Just a Person

Sometimes I wonder what the point of me is. 

Today I set about trying to sort stuff out and clean and clear the flat, in order to make it lovely for when my girl gets back. Making everything really nice for her so that it feels warm and cosy and homely. Waiting till she gets back next week to put up the Christmas decorations so that she can share something that she loves to do. My mind always ticking in trying to think what is nice for others and might make them happy or feel cared about or just smile for a moment. It makes me happy in seeing others happy and ok and well. 

But as I was cleaning I suddenly and randomly burst into tears. I think perhaps the overwhelming feelings that are sitting silently underneath and have nowhere to go, after receiving that card and letter, came out without anyone there to see it. It feels a little overwhelming if I’m honest, on top of everything else that I’m trying to find my way back from. I can feel it draining me in its timing. So much emotion attached to this that I have previously been able to squash down.

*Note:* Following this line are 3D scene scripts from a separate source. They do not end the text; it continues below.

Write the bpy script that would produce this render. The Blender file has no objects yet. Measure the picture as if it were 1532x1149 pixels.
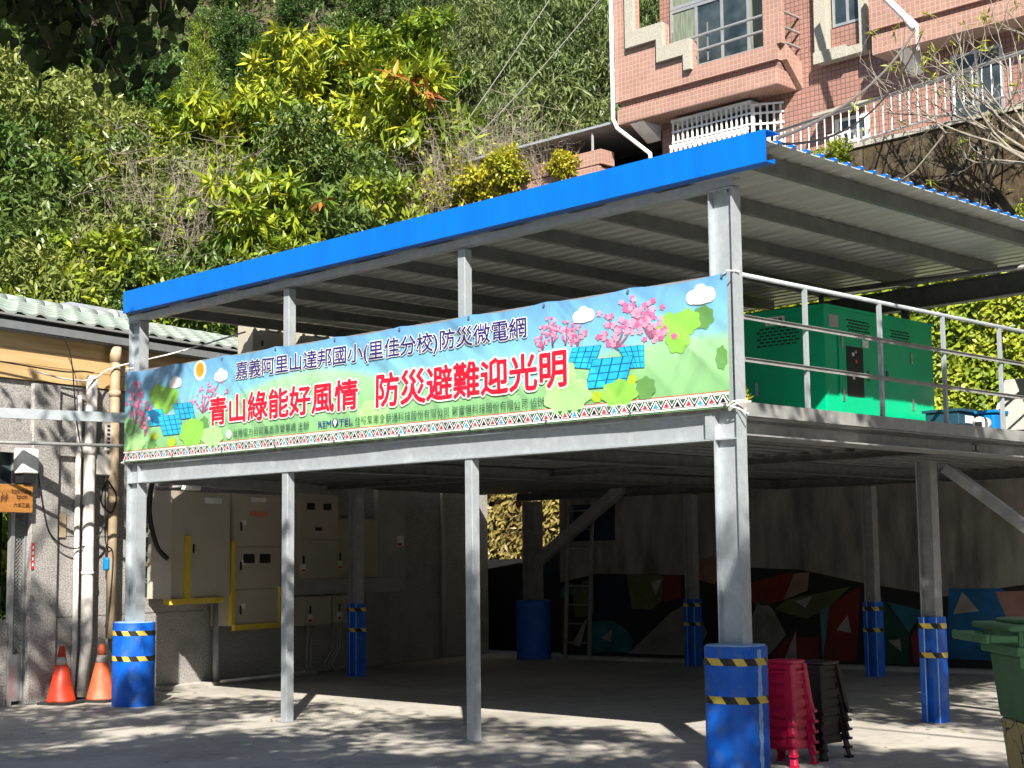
import bpy, math, random
import numpy as np
from mathutils import Vector, Matrix

# ------------------------------------------------------------------ camera, sky, sun, exposure
scene = bpy.context.scene
col = scene.collection
CAM = Vector((7.7064, -10.5699, 1.7483))
YAW, PITCH, ROLL, FPX = 0.773, 0.1098, -0.0111, 2345.7
cam_data = bpy.data.cameras.new('camera')
cam_data.sensor_fit = 'HORIZONTAL'
cam_data.sensor_width = 36.0
cam_data.lens = 36.0 * FPX / 1532.0
cam_data.clip_start = 0.05
cam_data.clip_end = 600.0
cam = bpy.data.objects.new('camera', cam_data)
col.objects.link(cam)
_f = Vector((-math.sin(YAW) * math.cos(PITCH), math.cos(YAW) * math.cos(PITCH), math.sin(PITCH)))
_r0 = Vector((math.cos(YAW), math.sin(YAW), 0))
_u0 = _r0.cross(_f)
_r = _r0 * math.cos(ROLL) + _u0 * math.sin(ROLL)
_u = -_r0 * math.sin(ROLL) + _u0 * math.cos(ROLL)
cam.matrix_world = Matrix(((_r.x, _u.x, -_f.x, CAM.x), (_r.y, _u.y, -_f.y, CAM.y), (_r.z, _u.z, -_f.z, CAM.z), (0, 0, 0, 1)))
scene.camera = cam

SUN_AZ = math.atan2(-0.68, 0.735)          # direction towards the sun, in the ground plane
SUN_EL = math.radians(37.0)
world = bpy.data.worlds.new('World')
scene.world = world
world.use_nodes = True
wn = world.node_tree.nodes
wl = world.node_tree.links
bg = wn.get('Background') or wn.new('ShaderNodeBackground')
sky = wn.new('ShaderNodeTexSky')
sky.sky_type = 'NISHITA'
sky.sun_disc = False
sky.sun_elevation = SUN_EL
sky.sun_rotation = math.pi / 2 - SUN_AZ
sky.air_density = 1.0
sky.dust_density = 0.6
wl.new(sky.outputs[0], bg.inputs[0])
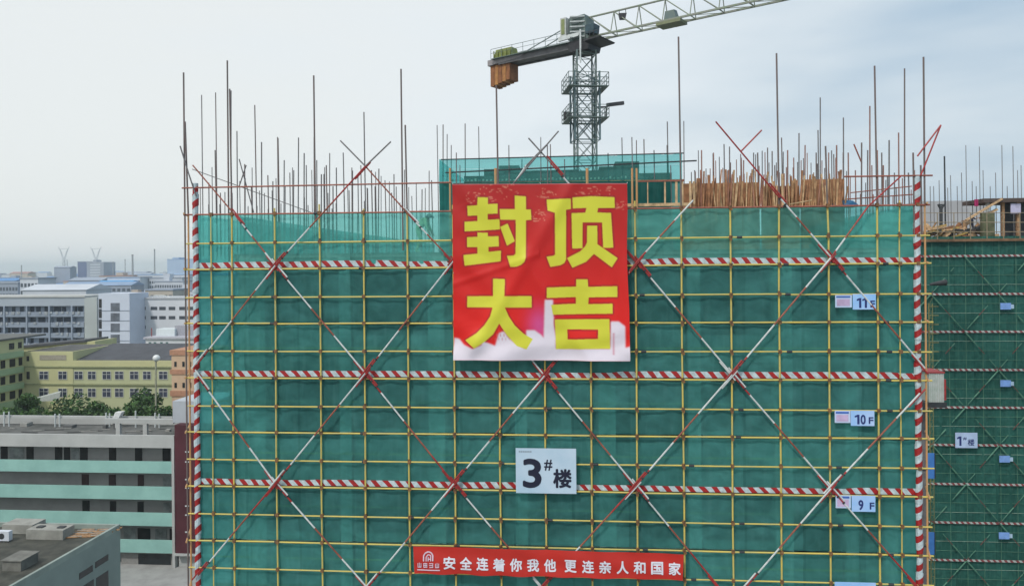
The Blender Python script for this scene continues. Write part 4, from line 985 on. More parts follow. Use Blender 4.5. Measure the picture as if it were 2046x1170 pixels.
for k in range(22):
    x = X(1845+k*2.4, Y1+.5); z = zr1+rnd.uniform(0, 1.0)
    m = MB(); m.bar((x, Y1+rnd.uniform(.4, 1.5), z), (x+rnd.uniform(.3, 2.0), Y1+rnd.uniform(.4, 2), z+rnd.uniform(-.2, .6)), .14, .16); m.build('board', mat('yellow_timber', (.50, .34, .10), .8, .3, 3) if k % 2 else TIM, mch)
dk = thing('rebar_bundle', 'dark bundles of steel stacked in the middle of the far right roof', 'steel bundle', (X(1925, Y1+1), Y1+1, zr1))
for k in range(16):
    x = X(1895+k*5, Y1+1); z = zr1+rnd.uniform(.1, 1.9)
    m = MB(); m.bar((x, Y1+1+rnd.uniform(0, 1), max(z-.9, zr1)), (x+rnd.uniform(-.6, 1.2), Y1+1.5, z), rnd.uniform(.15, .5), .3); m.build('bundle', [DARK, mat('dark_brown_steel', (.09, .06, .05), .8), TIM2][k % 3], dk)
for k in range(26):
    x = X(1842+k*5, Y1+1.5); z = zr1+rnd.uniform(.1, .9); m = MB()
    m.bar((x, Y1+rnd.uniform(.4, 2.5), z), (x+rnd.uniform(-1.2, 1.8), Y1+rnd.uniform(.6, 3), z+rnd.uniform(-.1, 1.1)), rnd.uniform(.08, .4), rnd.uniform(.1, .4))
    m.build('beam', [TIM2, DARK, mat('dark_brown_steel', (.09, .06, .05), .8), TIM, PLY][k % 5], dk if k % 2 else mch)
sh = thing('timber_shelter', 'dark open timber shelter with pale sheet on the far right roof', 'shelter', (X(2020, Y1+2), Y1+2, zr1))
for px in (1975, 2005, 2035, 2070): MB().box(X(px, Y1+1.5), Y1+1.5, zr1, X(px, Y1+1.5)+.22, Y1+1.8, Z(399, Y1+1.5, px)).build('post', TIM2 if px != 1975 else WHP, sh)
MB().box(X(1968, Y1+1), Y1+1, Z(404, Y1+1, 2000), X(2200, Y1+1), Y1+5, Z(396, Y1+1, 2000)).build('roof_beam', mat('dark_timber', (.10, .07, .06), .8, .3, 2), sh)
MB().box(X(2003, Y1+3), Y1+3, zr1, X(2100, Y1+3), Y1+3.2, Z(404, Y1+3, 2000)).build('back_panel', DARK, sh)
MB().box(X(2022, Y1+1.2), Y1+1.2, Z(426, Y1+1, 2030), X(2042, Y1+1.2), Y1+1.3, Z(406, Y1+1, 2030)).build('pale_sheet', mat('lilac_sheet', (.5, .48, .66), .6, .15, 2), sh)
MB().bar(P(1930, 440, Y1+1), P(2002, 397, Y1+1), .25, .18).bar(P(1958, 436, Y1+1.4), P(1992, 418, Y1+1.4), .3, .2).build('ramp_board', TIM, sh)
MB().box(X(1965, Y1+.6), Y1+.6, zr1, X(1990, Y1+.6), Y1+1.0, Z(424, Y1, 1975)).build('low_wall', mat('olive_board', (.14, .15, .08), .8, .3, 2), sh)
person('worker', 'worker in dark clothes holding a magenta cloth on the far right roof', (X(1943, Y1+2), Y1+2, zr1+.75), stand+hands(stand), [r_*1.15 for r_ in RD], ED, mat('navy_work_clothes', (.03, .035, .07), .8, .2), 1.0, helmet=(.35, .03, .05))
a_ = P(1947, 412, Y1+1.8); b_ = P(1954, 398, Y1+1.8)
m = MB()
for k in range(8):
    for j in range(1):
        xx0 = a_.x+(b_.x-a_.x)*k/8; xx1 = a_.x+(b_.x-a_.x)*(k+1)/8; yy0 = Y1+1.8+.05*math.sin(k*1.4); yy1 = Y1+1.8+.05*math.sin((k+1)*1.4)
        m.hexa([(xx0, yy0, a_.z), (xx1, yy1, a_.z), (xx1, yy1+.02, a_.z), (xx0, yy0+.02, a_.z), (xx0, yy0, b_.z), (xx1, yy1, b_.z), (xx1, yy1+.02, b_.z), (xx0, yy0+.02, b_.z)])
tag(m.build('cloth', mat('magenta_cloth', (.42, .02, .14), .7, .2)), 'magenta cloth held up by the worker on the far right roof', 'cloth')
dk2 = P(1880, 428, Y1+1.5)
o = thing('steel_stand', 'dark Y shaped steel stand above the yellow timber stack', 'stand', (dk2.x, dk2.y, zr1))
MB().tube((dk2.x, dk2.y, zr1), P(1880, 415, Y1+1.5), .16, 8).tube(P(1880, 418, Y1+1.5), P(1875, 408, Y1+1.5), .12, 6).tube(P(1880, 418, Y1+1.5), P(1885, 409, Y1+1.5), .12, 6).tube(P(1874, 409, Y1+1.5), P(1887, 409, Y1+1.5), .07, 6).build('post', DARK, o)
far_w = P(1850, 410, Y1+22)
tag(MB().box(X(1842, Y1+22), Y1+22, 0, X(1975, Y1+22), Y1+30, Z(401, Y1+22, 1900)).build('building_wall', mat('pale_grey_wall', (.42, .43, .45), .9, .08, .3)), 'pale grey block behind the roof clutter of the far right tower', 'building')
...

I don’t have time or energy to really feel it. 
So I took myself outside with a cup of tea and a cigarette and this tune came on. A tune I used in a presentation that I put together a long time ago now, that contained my whole heart. A song that said what I thought I could bring to that job as well as what I brought to life in general. And thinking as I was listening that I can’t even lift myself up. Feeling the reality of where and how I find myself at this point and finding it so difficult to see a way forward for me. I just feel so exhausted from everything life has thrown at me. Too much! Finding myself feeling  the need to be the daughter that holds her arms out because of a late birthday card and a letter of apology. I want to. I really do. Life is too short and we may not have very long for me to find something better in that, for me to hold on to in time to come. But all those years of hurt and heartbreak in all sorts of ways are beginning to swirl around inside me and and thinking of him and others who have hurt me since, wandering  on happily without a care in the world. While I have been left behind feeling the impact. And today struggling to think of a way to finding my way to something more than cleaning. It’s just  having a moment of self pity. Of tired feeling in “what’s the point of me”. I’m my own worst enemy in always being more of a giver than a taker. But I really like giving to others. It’s a part of who I am and making others happy also makes me feel happy. But then left feeling very alone today in so much mess. 

Should I not give? Should i not care? I don’t want to be the kind of person who doesn’t. And it feels a bit late now. I’ve been doing that my whole life. Even though tonight I’m feeling a little less substance and a little  more down trodden. My forgiving nature and my tryer colliding hard,  as I wonder what lies ahead for me now and how I get to anything when I feel so worn out by life. Whatever that thing is that always just kept me going and pushing on, is struggling to do that. “What’s the point?” A question I’ve heard others ask me and I’ve been there to try to help them find that point, as they say “thanks very much” and leave feeling a bit better. 
I think it is just tiredness and wondering how I managed to work so damn hard through a whole life and end up getting nowhere. What a loser. 
I just can’t  quite work out how to turn it all around and get myself to somewhere better as well. Telling myself to take little steps. One step at a time till I can get to another point when I might be able to do something for me again. 
The realities of life have taken their toll in every way possible. Nothing about anything is a version that I would choose beyond creating safety and security. But knowing that is so very important. I guess the flat will feel safe and sound for my girl when she gets back and that feels good.
Feeling like I need to protect myself in not caring about what sits beyond so that I don’t feel any more disappointment from what I don’t have the necessary “whatever that thing was” to get me to a version where I too can be really happy also. How often I wish I were made a different way. Where things don’t hurt me so much. But I’m not and they do. 

 I can imagine so many people laughing tonight without a care in the world. Maybe I will get to that again. I hope I will get to that again. 
Because I’m just a  person too. I’m just a person! 

Really feeling a need to be seen as that tonight.